I am grateful to the hon. Lady for her generous congratulations on my assumption of this post. I did not hear all of her last point—I heard only bits of it, about loving in the morning—so I shall let it pass. As for her point about whether chapters are open or closed, as I understand it my hon. Friend the Member for Milton Keynes, South-West corrected herself. The truth is that none of the applicant countries has closed the chapter on agriculture. The hon. Lady is wrong, however, because a number of countries including Cyprus, Hungary, Poland, Estonia, Latvia, Lithuania and Slovakia have closed chapters on the free movement of goods, services and persons.

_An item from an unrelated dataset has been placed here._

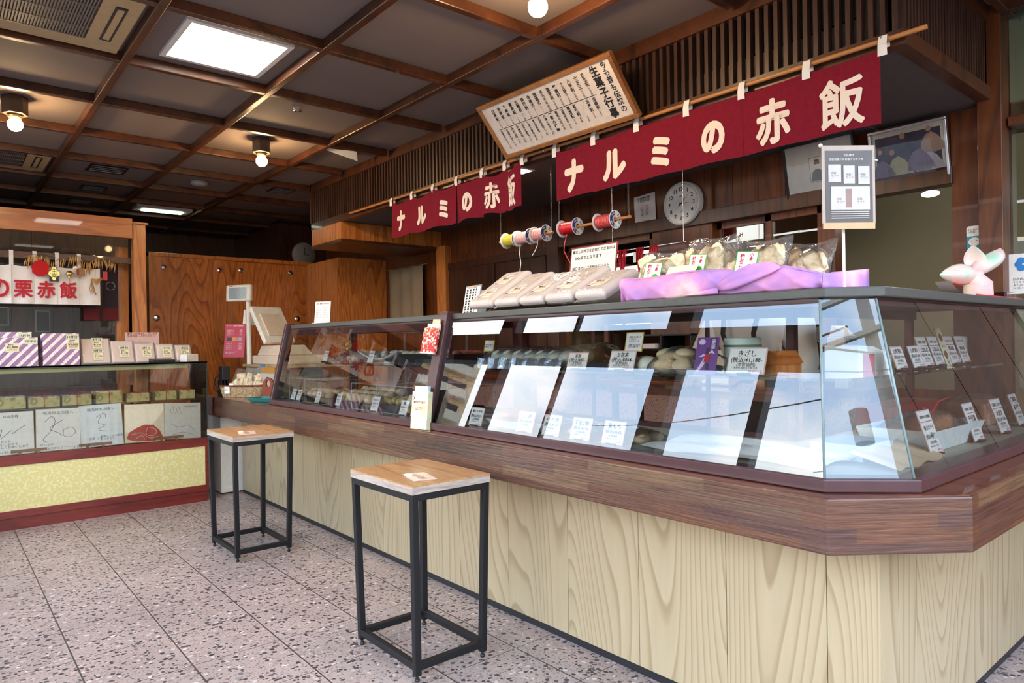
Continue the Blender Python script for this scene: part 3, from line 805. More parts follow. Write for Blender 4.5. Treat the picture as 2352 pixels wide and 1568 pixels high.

Mr. Derek Foster (Bishop Auckland)

May I welcome my right hon. Friend—a Euro-realist, like the Chancellor and me—to his new post? Does he recognise that there is huge enthusiasm among Labour Members for the completion of enlargement, as it will underpin emerging democracies in eastern Europe and force a very substantial renegotiation of the common agricultural policy? However, does he also agree that enlargement will make it all the more important that we approach the euro with caution, and will he ensure that at least the European Central Bank becomes far more transparent and that it begins to take employment and output into consideration in pursuing its inflation targets?

Mr. Straw

I thank my right hon. Friend for his kind remarks. We believe that enlargement is very much in the interests of the United Kingdom, the applicant countries and the stability of the peace and security of Europe. I greatly regret the fact that the hon. Member for Chesham and Amersham (Mrs. Gillan) seemed to welcome the fact that there have been some temporary difficulties in the pathway to enlargement, as there always will be. The extraordinary achievement of the EU in the past 20 years is the way in which it has enlarged but still brought benefits to the people of Europe. We believe that that will be the case with the enlargement countries.

It will also come as no great surprise to my right hon. Friend that I fully support the position on the euro set out by my right hon. Friend the Chancellor of the Exchequer in his excellent speech at the Mansion House a few weeks ago.